The recently announced decision to raise electricity prices by the Ministry of Energy was nothing less than an explicit declaration of moving in the exact opposite direction of the interests of Syrians. It is a continuation of a methodology that facts have repeatedly proven leads only to ruin: raising prices before genuinely raising wages, and burdening the poor with the cost of what has been destroyed by flawed policies accumulated over decades, which continue today.
Any step of this kind, taken before finding an actual solution to the problem of low wages and the weak purchasing power of Syrians, can only be described as a new gamble with the already fragile social stability in Syria. When the cost of electricity during a single billing cycle exceeds the official minimum wage, it simply means that electricity is no longer a public service, but rather a commodity reserved only for the well-off. It means that the vast majority of Syrians—over 90% of whom live below the poverty line—will be forcibly pushed toward further marginalization and darkness.
The methodology behind the decision is even more dangerous than the decision itself. The economic situation continues to be managed with a simplistic, narrow-minded numerical logic that only recreates the same vicious cycle: the state raises prices under the pretext of covering its accumulated deficit—which is the result of both past and current economic policies that have drained non-inflationary sources of revenue in various ways—leading to weakened demand, further production paralysis, increased deficit once again, and yet another round of price hikes, always taken from the pockets of the poor Syrians.
It is important to note that any partial reversal of this decision would be merely an illusory step—just a cosmetic price reduction under the pressure of growing public and media anger—while the core problem remains unchanged.

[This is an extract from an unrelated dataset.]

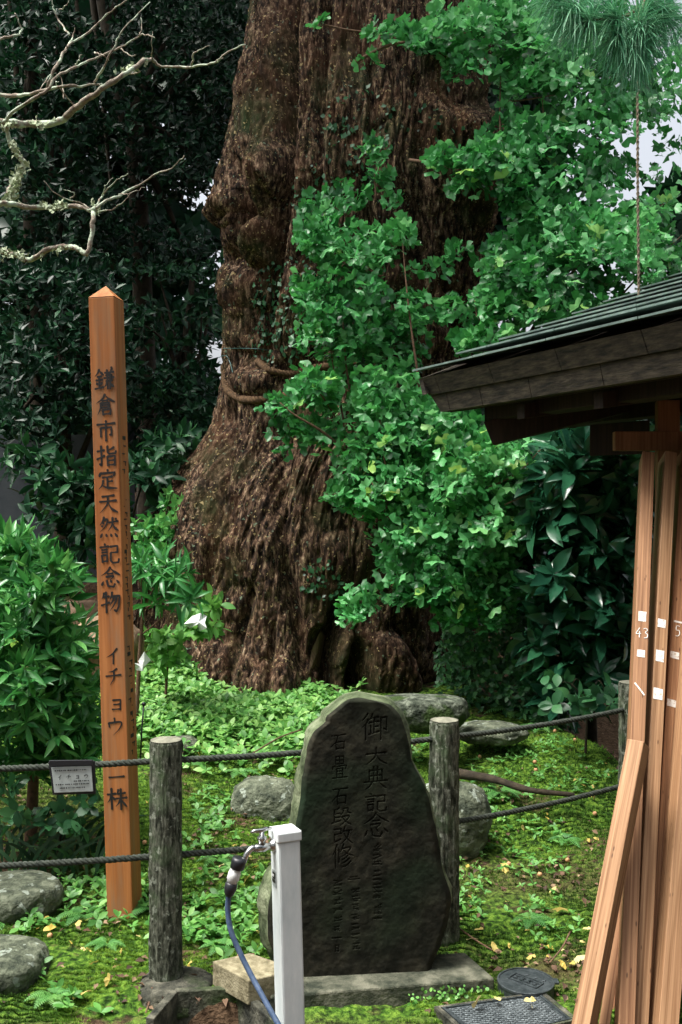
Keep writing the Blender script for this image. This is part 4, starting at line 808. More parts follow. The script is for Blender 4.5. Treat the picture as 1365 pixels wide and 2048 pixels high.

This tactic would allow the next move to be presented as a “response to people’s demands”, while in reality it would just solidify the pre-planned pricing step by step. Therefore, a “real reversal” means completely repealing the decision, not rephrasing it with new numbers.
Fully rolling back the mistake is not a weakness—it is a political and patriotic virtue. Acknowledging this mistake marks the beginning of the path toward changing a destructive economic course that can no longer tolerate patching or postponement. Raising prices before raising wages to a level that covers basic living needs is like building a roof before laying the foundation—the inevitable result is collapse over everyone’s heads.
What is needed today is not the “adjustment of tariffs” that shocked and angered Syrians, but a complete reversal of the decision and a change in the failed methodology of the collapsed authority that has continued to place the burden on those who have nothing, while offering generous exemptions and privileges to those who have everything.
The desired economy in Syria cannot be built by imposing new hardships on the Syrian people, but through a radical transformation of the wage system and fair distribution of national wealth. The past decades have proven that any “reform” that starts from people’s pockets will only lead to greater poverty, division, and security risks. Therefore, the only patriotic step possible today is a full reversal of the decision, and the opening of a public debate about subsidy and wage policies, as a national issue tied to the survival of Syrians living together on one land.